Dog Bites
The Minnesota dog bite statute is as follows:
Minn. Statutes Annotated, Section 347.22: Damages, owner liable.
If a dog, without provocation, attacks or injures any person who is acting peaceably in any place where the person may lawfully be, the owner of the dog is liable in damages to the person so attacked or injured to the full amount of the injury sustained. The term "owner" includes any person harboring or keeping a dog but the owner shall be primarily liable. The term "dog" includes both male and female of the canine species.
Minnesota courts have applied the statute in a manner most favorable to dog bite victims. It has been interpreted as an absolute, strict liability statute. Comparative fault is not permitted as a defense. Seim v. Garavalia (Minn. 1981), 306 N.W.2d 806, 810; Lewellin v.
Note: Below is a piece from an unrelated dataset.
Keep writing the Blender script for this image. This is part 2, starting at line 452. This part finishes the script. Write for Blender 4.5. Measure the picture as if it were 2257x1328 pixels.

Huber, 465 N.W.2d 62 (MI 1991). As the court stated in Lewellin:
[L]iability is absolute. It makes no difference that the dog owner may have used reasonable care; negligence is beside the point. Past good behavior of the dog is irrelevant. Neither the common law affirmative defenses nor statutory comparative fault are available to the defendant dog owner. (The owner does, however, have the defenses of provocation and failure of the injured person to conduct himself peacefully while in a lawful place.) Whoever keeps or harbors the dog is subject to the statutory liability for the "full amount of the injury," and the dog's owner remains at all times primarily liable.
The use of the phrase "attacks or injures" in the Minnesota dog bite statute raised an interesting issue in Lewellin v. Huber, 465 N.W.2d 62 (MI 1991). A dog was loose inside a car, and wanted to get into the front seat. The driver was distracted, lost control of her vehicle, and it ran over a child who was laying in a ditch beside the road. The driver was also the dog owner. The family of the child brought a claim against the driver based upon the dog bite statute. The legal question was whether the dog bite statute applied, the focus being the law's use of the words "attack and injure." Construing just the word "attack," the court stated, "[w]hen a dog attacks, it bites; when it bites a person, it attacks." Lewellin v. Huber, 465 N.W.2d 62 (MI 1991). The court reasoned that, "[t]hough there may be causation in fact here, this chain of events is too attenuated to constitute legal causation for the radical kind of liability that the statute imposes." The court held that there was insufficient causation to impose strict liability under the dog bite statute, but that the victim's family was free to assert a negligence claim against the driver of the car.
Provocation is the owner's defense to liability. Grams v. Howard's O.K. Hardware Co., 446 N.W.2d 687, 689 (Minn. App. 1989), pet. for rev. denied (Minn. Dec. 15, 1989). Whether the dog was provoked is an issue of fact. Bailey v. Morris, 323 N.W.2d 785, 787 (Minn. 1982). In Grams, a 22-month-old child was bitten by a dog having hip displasia, a painful hip condition which is undetectable without seeing the dog walk. The child had petted the dog without incident, but later the same day, the child was bitten when she placed her arms around the dog's neck. The court of appeals held that provocation did not exist as a matter of law upon finding: (1) the owner knew the dog was in pain; (2) the pain was not apparent to observers; (3) the child was only 22 months old and there was no evidence indicating the child appreciated the danger in approaching the dog; and (4) there was no evidence demonstrating the child's act was anything other than inadvertent. The opposite conclusion was reached, and provocation was properly decided by the jury, where the dog was healthy, the child 4 years old, and the child tried to sit on the dog while it was sleeping. Erickson v. Delano, 458 N.W.2d 172 (MI Ct. of App., 1990).